March entering Vienna

March entering Vienna
Civil March for Aleppo entering Vienna

Friday, March 24, 2017

Civil March for Aleppo - DAY 88 - Tears & chocolate

The man took his car to reach the little shop before us. From a distance, we could see him waiting for the Civil March outside the food store, his hands full of chocolate bars. We, the March, then decided to make a stop while he was distributing his presents among us. 15, 20, maybe more than 30 tablets were offered by him. We were very grateful and thanked him by shaking hands or hugging him. Once his hands were empty, he looked at us, left the place and discreetly started to cry while going back to his car. Who was this man? We will learn later that next to the shop was a detention center held by Serbs militiamen. Many locals got murdered there. The day before, we passed by Omarska. Omarska and its concentration camp from which a British journalist team revealed the existence in 1992. It would take us another 10 days to reach the Bosnian capital, ten days during which we would see destroyed houses next to brand news ones, fancy cars on the road among wrecks. We would pass by Banja Luka, Travnik, Kiseljak where heavy fights took place during the war. From the Marchers, only a few were aware of this, the oldest one like me. By paying attention to memorials and graves which paved our road, some probably would realized that most of the victims were younger than them.
The March entered Sarajevo the second day of spring, gathered on Vrbanja bridge and threw fake rose leaves on the river in memory of all the victims of the siege. Then, in front of the eternal flame, they removed their shoes, stepped barefoot in a bucket of red paint and walked on a strip of paper towards Sebilj leaving behind them red footprints. A way to commemorate the refugees from Syria, leaving their place, sometimes with no shoes, trying to escape the bloodshed that started there 6 years ago. At the old city main square, the March gathered with their white flags while Omar Blentic, a  professional local pianist began to play the Adagio in d minor of J.S. Bach.
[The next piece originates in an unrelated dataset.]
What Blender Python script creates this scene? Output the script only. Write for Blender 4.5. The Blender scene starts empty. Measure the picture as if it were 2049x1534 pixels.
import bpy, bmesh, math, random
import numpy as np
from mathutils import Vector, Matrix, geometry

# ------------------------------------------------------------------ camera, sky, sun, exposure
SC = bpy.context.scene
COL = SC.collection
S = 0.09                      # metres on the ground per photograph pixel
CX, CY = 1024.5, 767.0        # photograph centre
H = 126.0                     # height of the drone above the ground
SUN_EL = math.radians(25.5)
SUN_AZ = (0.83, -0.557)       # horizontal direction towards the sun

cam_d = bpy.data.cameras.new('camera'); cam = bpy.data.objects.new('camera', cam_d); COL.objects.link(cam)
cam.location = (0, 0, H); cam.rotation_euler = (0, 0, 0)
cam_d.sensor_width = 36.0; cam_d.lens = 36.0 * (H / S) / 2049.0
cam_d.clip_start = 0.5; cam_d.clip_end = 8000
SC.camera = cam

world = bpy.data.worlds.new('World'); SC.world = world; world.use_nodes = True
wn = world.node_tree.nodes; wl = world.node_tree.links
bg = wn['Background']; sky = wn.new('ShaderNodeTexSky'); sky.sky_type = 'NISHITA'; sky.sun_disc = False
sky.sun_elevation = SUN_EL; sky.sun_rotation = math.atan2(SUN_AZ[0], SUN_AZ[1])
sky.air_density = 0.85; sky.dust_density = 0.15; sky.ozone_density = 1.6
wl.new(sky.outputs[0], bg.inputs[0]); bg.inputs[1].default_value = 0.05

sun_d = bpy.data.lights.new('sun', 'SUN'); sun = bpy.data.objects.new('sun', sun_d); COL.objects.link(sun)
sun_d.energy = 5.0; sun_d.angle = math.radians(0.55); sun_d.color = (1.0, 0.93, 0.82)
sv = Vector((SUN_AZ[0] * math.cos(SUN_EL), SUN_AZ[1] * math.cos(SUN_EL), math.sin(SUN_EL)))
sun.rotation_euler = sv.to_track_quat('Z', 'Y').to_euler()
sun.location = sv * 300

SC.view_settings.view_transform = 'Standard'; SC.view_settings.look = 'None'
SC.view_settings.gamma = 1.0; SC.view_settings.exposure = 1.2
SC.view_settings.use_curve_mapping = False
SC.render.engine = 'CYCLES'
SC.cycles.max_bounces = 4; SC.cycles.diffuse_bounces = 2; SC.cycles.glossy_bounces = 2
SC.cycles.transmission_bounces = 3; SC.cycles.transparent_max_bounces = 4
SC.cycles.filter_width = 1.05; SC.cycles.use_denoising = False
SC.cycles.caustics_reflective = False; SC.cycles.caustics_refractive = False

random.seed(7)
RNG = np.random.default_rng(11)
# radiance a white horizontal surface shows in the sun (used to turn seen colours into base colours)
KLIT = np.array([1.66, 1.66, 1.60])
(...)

Ahmad, our Syrian friend from Aleppo later shared some touching words with the public. Anna did so as well, making the link between war in Bosnia and war in Syria. It was a very touching afternoon of shared emotion, the same emotion I felt 10 days before.
I still wonder who was this man with his chocolate bars in Piskavica. I saw his face a last time through the windscreen of his car, crying while driving back into the shadow of war. Probably the first time I got tears in my eyes while eating chocolate.